You don’t see in Mary the teaching of The New Eve, the Virgin Mother prophesied in the Old Testament
The embodiment of all the qualities prefigured in the heroines of the Old Testament
The people of Israel, the Daughter of Zion
The Ark of the Covenant: the parallels are too numerous to be ignored
The Church
The exalted Mother of Jesus
The Mother of all the Faithful
Spouse, Mother and Daughter
Even respected Protestants theologian’s like John de Satge can even see Mary all through scripture as integral with it. Why can’t you?
In his Down to Earth: The New Protestant Vision of the Virgin Mary, the Protestant theologian John de Satge highlights Mary’s position with respect to the Old and the New Testaments: “She is the climax of the Old Testament people, the one to whom the cloud of witnesses from the ancient era look as their crowning glory, for it was through her response to grace that their Vindicator came to stand upon the earth. In the order of redemption she is the first fruits of her Son’s saving work, the one among her Son’s people who has gone all the way. And in the order of her Son’s people, she is the mother.”
You don’t see the many examples of the prefiguring of Mary in the Old Testament and think the disciples would not have seen these qualities in Mary and come to realize what her special role was?
Rachael
Jacob is entranced by Rachel’s beauty. Rachel is the mother of Joseph who was sold for 20 pieces of silver. Joseph comes to power in Egypt and is the savior of his family.
Mary
Mary has “found favor with God”. Her Son Jesus is sold for thirty pieces of silver. By His death He becomes the savior of the human race.
Miriam
Miriam the sister of Moses, the liberator of the People of God, and the sister of Aaron, the first priest of the Old Covenant.

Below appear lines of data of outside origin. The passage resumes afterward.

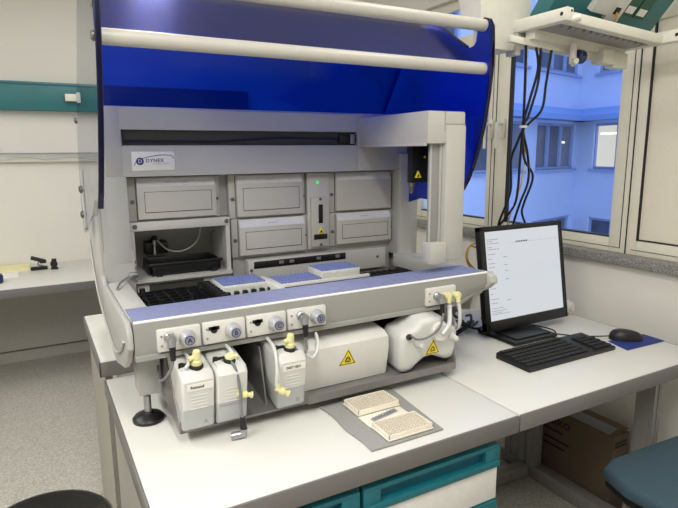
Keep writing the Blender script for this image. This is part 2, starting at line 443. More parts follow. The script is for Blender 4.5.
# ------------------------------------------------------------------ the analyzer
A = thing('plate_analyzer', 'large grey automated lab analyzer with a raised blue see-through hood', 'lab analyzer', (.75, 1.80, .74))
YF = 1.81
# housing: head beam, side columns, rear box
m = MB()
head = [(1.81, 1.368), (1.81, 1.462), (1.83, 1.462), (1.83, 1.510), (1.81, 1.510), (1.81, 1.572), (1.816, 1.578), (2.22, 1.578), (2.22, 1.30), (1.90, 1.30), (1.90, 1.368)]
m.prism(head, 'x', .248, 1.075)
m.box(.198, .250, 1.81, 1.84, 1.368, 1.578, b=.003); m.box(1.075, 1.34, 1.81, 2.22, 1.368, 1.578, b=.004)
m.box(.192, .256, 1.8105, 1.84, 1.10, 1.369, b=.002); m.box(.1755, .250, 1.8110, 1.835, 1.05, 1.299); m.box(.172, .262, 1.812, 2.05, .90, 1.14, b=.003); m.box(.246, .258, 1.83, 2.20, 1.10, 1.369)
m.box(1.262, 1.34, 1.812, 2.20, 1.03, 1.425, b=.004)
m.box(.592, 1.262, 1.885, 2.20, 1.13, 1.368); m.box(.262, .592, 1.885, 2.20, 1.224, 1.368); m.box(.60, 1.262, 1.875, 2.20, .90, 1.13); m.box(.25, 1.33, 2.06, 2.22, .90, 1.50)
hs = build('housing', m, M['shell'], A)
m = MB(); m.box(.255, 1.072, 1.822, 1.829, 1.463, 1.509); sl = build('rail_slot', m, M['darkgrey'], A)
m = MB(); m.box(1.00, 1.07, 1.812, 1.826, 1.470, 1.500, b=.002); build('rail_carriage', m, M['black'], sl)
m = MB(); m.tube([(.255+i*.1, 1.8195, 1.475+(.012 if 4 < i < 8 else .0)+(.006 if i in (4, 8) else 0)) for i in range(8)]+[(1.0, 1.8195, 1.485)], .003); build('rail_cable', m, M['black'], sl)
m = MB(); m.box(1.045, 1.062, 1.808, 1.815, 1.468, 1.502, b=.001); build('rail_stop', m, M['steel'], sl)
m = MB(); m.box(.255, 1.075, 1.8275, 1.8305, 1.366, 1.3675); build('lower_seam', m, M['line'], A)

# logo plate
lg = build('logo_plate', box(.275, .404, 1.808, 1.811, 1.386, 1.444, b=.0008), M['white'], A)
cx, cz = .2985, 1.4145
m = MB(); m.cyl((cx, 1.8075, cz), (cx, 1.809, cz), .0115, n=28); dsc = build('logo_disc', m, M['violet'], lg)
m = MB(); m.tube([(.2815, 1.8078, 1.4015), (.285, 1.8078, 1.411), (.297, 1.8078, 1.419), (.318, 1.8078, 1.4262), (.345, 1.8078, 1.4315), (.370, 1.8078, 1.4335), (.390, 1.8078, 1.4322), (.3975, 1.8078, 1.429), (.3995, 1.8078, 1.425), (.398, 1.8078, 1.4225)], .0010, 6); build('logo_swoosh', m, M['violet'], lg)
lettering('logo_letter', 'D', .016, at(cx, 1.8072, cz), M['white'], lg, 'CENTER')
lettering('logo_lettering', 'DYNEX', .0150, at(.316, 1.8077, 1.4160), M['violet'], lg, spacing=1.12, bold=.0003)
lettering('logo_subtitle', 'TECHNOLOGIES', .0056, at(.338, 1.8077, 1.4065), M['innerdark'], lg, spacing=1.25)

def screw(x, y, z, parent, r=.0065):
    m = MB(); m.lathe([(0, 0), (r, 0), (r, .003), (r*.7, .005), (r*.45, .005), (r*.4, .003), (0, .003)], (x, y, z), (0, -1, 0), 14)
    return build('screw', m, M['screw'], parent)
def module(x0, x1, z0, z1, text, fl=.024, groove=True):
    """slide-in module front: flanges with screws, projecting box with a label strip and a grooved flap"""
    m = MB(); m.box(x0, x1, 1.858, 1.885, z0, z1, b=.002)
    a, c = x0+fl, x1-fl*.55
    pr = [(1.858, z0+.003), (1.842, z0+.007), (1.842, z1-.030), (1.853, z1-.003), (1.858, z1-.003)]
    d = build('module_front', m, M['door'], A)
    q = MB(); q.prism(pr, 'x', a, c, b=.0015); bx = build('module_box', q, M['door'], d)
    q = MB(); q.add([(a+.004, 1.8417, z1-.030), (c-.004, 1.8417, z1-.030), (c-.004, 1.8525, z1-.004), (a+.004, 1.8525, z1-.004)], [(0, 1, 2, 3)])
    q.add([(a+.004, 1.8412, z1-.030), (c-.004, 1.8412, z1-.030), (c-.004, 1.852, z1-.004), (a+.004, 1.852, z1-.004)], [(0, 1, 2, 3)])
    build('label_strip', q, M['doorlab'], d)
    g = MB(); ga, gc, gz0, gz1 = a+.022, c-.016, z0+.026, z1-.046; t_ = .0013
    g.box(ga, gc, 1.8413, 1.843, gz1-t_, gz1); g.box(ga, gc, 1.8413, 1.843, gz0, gz0+t_*1.8)
    g.box(ga, ga+t_, 1.8413, 1.843, gz0, gz1); g.box(gc-t_, gc, 1.8413, 1.843, gz0, gz1)
    if groove: build('flap_groove', g, M['line'], d)
    for xa, xb in ((a-.0022, a-.0004), (c+.0004, c+.0018)):
        s = MB(); s.box(xa, xb, 1.8572, 1.8585, z0+.002, z1-.002); build('side_seam', s, M['line'], d)
    zz = (z0+z1)/2-.008
    screw(x0+fl*.48, 1.8578, zz, d); screw(x1-fl*.24, 1.8578, zz, d, .0045)
    if text:
        tl = Vector((0, .0107, .026)).normalized(); R = Matrix(((1, 0, 0), (0, tl.y, -tl.z), (0, tl.z, tl.y))).to_4x4()
        lettering('module_lettering', text, .0085, Matrix.Translation(((a+c)/2, 1.8462, z1-.0175)) @ R, M['innerdark'], d, 'CENTER', 1.1)
    return d
module(.262, .556, 1.225, 1.364, 'Absorbance Reader', .026)
module(.590, .878, 1.213, 1.364, 'Incubator')
module(.594, .884, 1.076, 1.211, 'Incubator')
module(.978, 1.262, 1.213, 1.364, '', groove=False)
module(.980, 1.264, 1.084, 1.211, 'Incubator')

# central control strip
cs = build('control_strip', box(.884, .974, 1.848, 1.885, 1.082, 1.364, b=.002), M['shell2'], A)
build('reader_cover', box(.893, .966, 1.835, 1.849, 1.09, 1.275, b=.004), M['door'], cs)
m = MB(); m.cyl((.926, 1.848, 1.328), (.926, 1.845, 1.328), .0055); build('status_lamp', m, M['led'], cs)
m = MB(); m.box(.922, .940, 1.8325, 1.836, 1.178, 1.248, b=.002); build('display_slot', m, M['black'], cs)
m = MB(); m.box(.902, .957, 1.8325, 1.836, 1.118, 1.137, b=.001); build('plate_slot', m, M['black'], cs)
m = MB(); m.prism([(.918, 1.141), (.944, 1.141), (.931, 1.163)], 'y', 1.8325, 1.836); build('laser_sign', m, M['yellow'], cs)
m = MB(); m.cyl((.931, 1.832, 1.148), (.931, 1.833, 1.148), .004); m.box(.922, .940, 1.832, 1.833, 1.1435, 1.1455); build('laser_symbol', m, M['ink'], cs)
for x, z in ((.930, 1.268), (.930, 1.098)): screw(x, 1.835, z, cs, .005)

# wash bay, left
m = MB()
m.box(.257, .270, 1.832, 1.87, 1.04, 1.197); m.box(.566, .580, 1.832, 1.87, 1.04, 1.197); m.box(.256, .581, 1.83, 1.87, 1.196, 1.224, b=.002)
m.box(.257, .580, 1.818, 2.04, 1.030, 1.042)
m.box(.260, .270, 1.87, 2.04, 1.042, 1.205); m.box(.570, .584, 1.87, 2.04, 1.042, 1.205); m.box(.266, .584, 1.87, 2.04, 1.200, 1.222)
bay = build('wash_bay', m, M['shell2'], A)
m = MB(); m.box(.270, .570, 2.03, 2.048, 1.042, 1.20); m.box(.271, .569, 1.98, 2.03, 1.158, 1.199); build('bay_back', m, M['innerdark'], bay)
m = MB(); m.box(.268, .580, 1.835, 1.85, .98, 1.031); build('lower_panel', m, M['shell2'], bay)
m = MB(); m.box(.305, .482, 1.8325, 1.836, .999, 1.020); build('lower_slot', m, M['darkgrey'], bay)
for x, z in ((.272, 1.211), (.569, 1.211)): screw(x, 1.83, z, bay, .007)
screw(.43, 1.98, 1.185, bay, .009); screw(.35, 1.98, 1.185, bay, .006); screw(.285, 1.835, .998, bay, .005)
m = MB(); m.lathe([(0, 0), (.016, 0), (.016, .02), (.008, .026), (.008, .055), (.004, .06), (0, .06)], (.36, 1.99, 1.10)); m.box(.325, .40, 1.98, 2.03, 1.092, 1.135, b=.003); m.cyl((.36, 1.99, 1.11), (.35, 1.985, 1.15), .006)
build('wash_valve', m, M['black'], bay)
m = MB(); m.lathe([(0, 0), (.006, 0), (.004, .03), (.007, .034), (.006, .048), (0, .05)], (.352, 1.965, 1.095)); build('wash_nozzle', m, M['steel'], bay)
m = MB(); m.tube([(.365, 1.98, 1.14), (.40, 1.97, 1.105), (.45, 1.96, 1.10), (.50, 1.965, 1.13), (.52, 1.975, 1.185)], .003); build('wash_tube', m, M['tubecl'], bay)
for z in (1.085, 1.105): 
    m = MB(); m.box(.262, .269, 1.826, 1.836, z-.008, z+.004, b=.002); build('bay_latch', m, M['steel'], bay)

# lower panel with the ejection slot
m = MB(); m.box(.640, 1.215, 1.825, 1.875, .985, 1.066, b=.004); lp = build('eject_panel', m, M['shell2'], A)
m = MB(); m.box(.660, 1.030, 1.822, 1.826, 1.035, 1.060, b=.002); build('eject_slot', m, M['black'], lp)
for x in (.755, .795, .905, .985):
    m = MB(); m.box(x, x+.018, 1.8205, 1.823, 1.044, 1.055, b=.001); build('slot_port', m, M['cabgrey'], lp)
for x in (.650, 1.175): screw(x, 1.825, 1.03, lp, .0055)

# deck and lower chassis
build('deck', box(.232, 1.335, 1.40, 1.84, .955, .975), M['deckm'], A)
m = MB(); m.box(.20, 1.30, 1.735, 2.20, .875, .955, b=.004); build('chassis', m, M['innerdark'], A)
# deck grid on the right
m = MB()
for i in range(9): m.box(.99+i*.028, .996+i*.028, 1.47, 1.76, .975, .990)
for i in range(7): m.box(.985, 1.225, 1.48+i*.045, 1.486+i*.045, .978, .988)
build('rack_grid', m, M['blackm'], A)

# side panels with swept outline
pl = [(1.335, 1.035), (1.325, 1.02), (1.325, .985), (1.36, .945), (1.43, .905), (1.58, .868), (1.80, .905), (1.95, .955), (2.04, 1.03), (2.11, 1.13), (2.12, 1.18), (2.06, 1.215), (1.93, 1.25), (1.835, 1.30), (1.812, 1.30), (1.812, 1.07), (1.79, 1.046), (1.36, 1.046)]
sp = build('side_panel', MB().prism(pl, 'x', .162, .176, b=.004), M['shell'], A)
m = MB(); m.tube([(.159, y+.0, z+.018) for y, z in ((1.37, .975), (1.44, .93), (1.58, .892), (1.78, .925), (1.93, .975), (2.01, 1.04), (2.07, 1.13))], .0035); build('rim', m, M['shell'], sp)
plr = [(1.335, 1.045), (1.312, 1.034), (1.308, 1.015), (1.335, .990), (1.375, .970), (1.395, .945), (1.405, .900), (1.55, .870), (1.72, .880), (1.92, .90), (2.18, .92), (2.18, 1.02), (1.84, 1.03), (1.79, 1.040), (1.42, 1.040)]
sp2 = build('side_panel', MB().prism(plr, 'x', 1.284, 1.314, b=.006), M['shell2'], A)
m = MB(); m.box(.176, .236, 1.36, 1.812, 1.0, 1.046, b=.005); build('arm_rest', m, M['shell2'], A)
m = MB(); m.box(1.24, 1.29, 1.46, 1.812, .99, 1.040, b=.005); build('arm_rest', m, M['shell2'], A)
m = MB(); m.tube([(.19, 1.69, 1.05), (.205, 1.74, 1.056), (.228, 1.785, 1.058), (.25, 1.80, 1.066)], .003); m.box(.242, .268, 1.79, 1.815, 1.056, 1.072, b=.003); build('hinge_clip', m, M['steel'], A)

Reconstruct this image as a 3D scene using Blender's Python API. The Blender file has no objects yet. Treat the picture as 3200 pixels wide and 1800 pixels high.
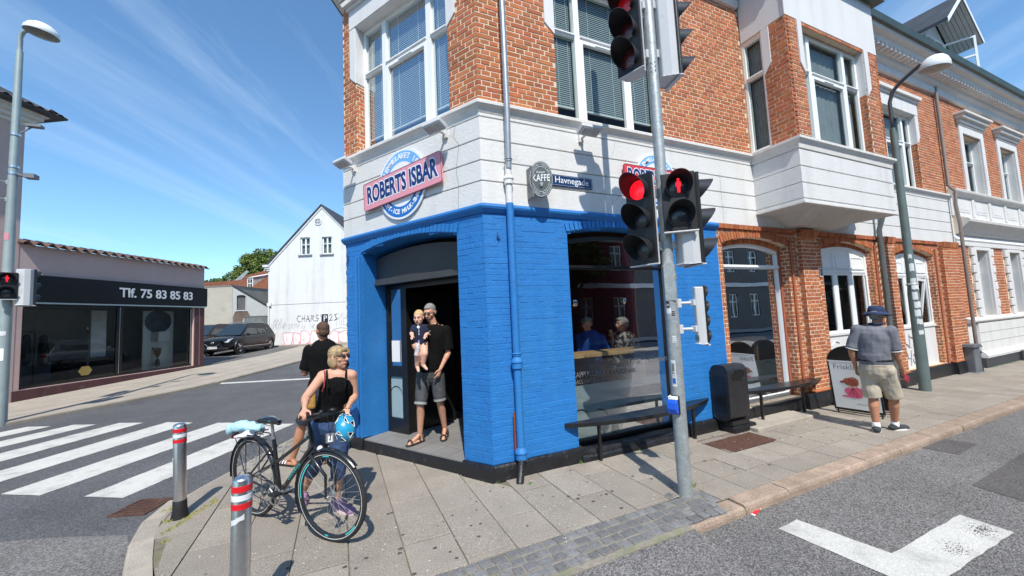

Miriam is present with Moses and Aaron at the “Tent of Meeting” in which the Lord descended and spoke to them.
Mary
Just as Miriam was associated with the lawgiver of the People of God, Mary is associated with the Supreme Lawgiver Who Moses prefigured. Similarly Mary is associated with the High Priest of the New Covenant who again is prefigured by Aaron.
etc. etc.
Perhaps you should do a little homework and get rid of the foggy lens of fundamentalism and see things more holistically. Don’t you think its high time to ween yourself off the kiddie pablum you learned in Bible School as a boy and start getting into some real substance?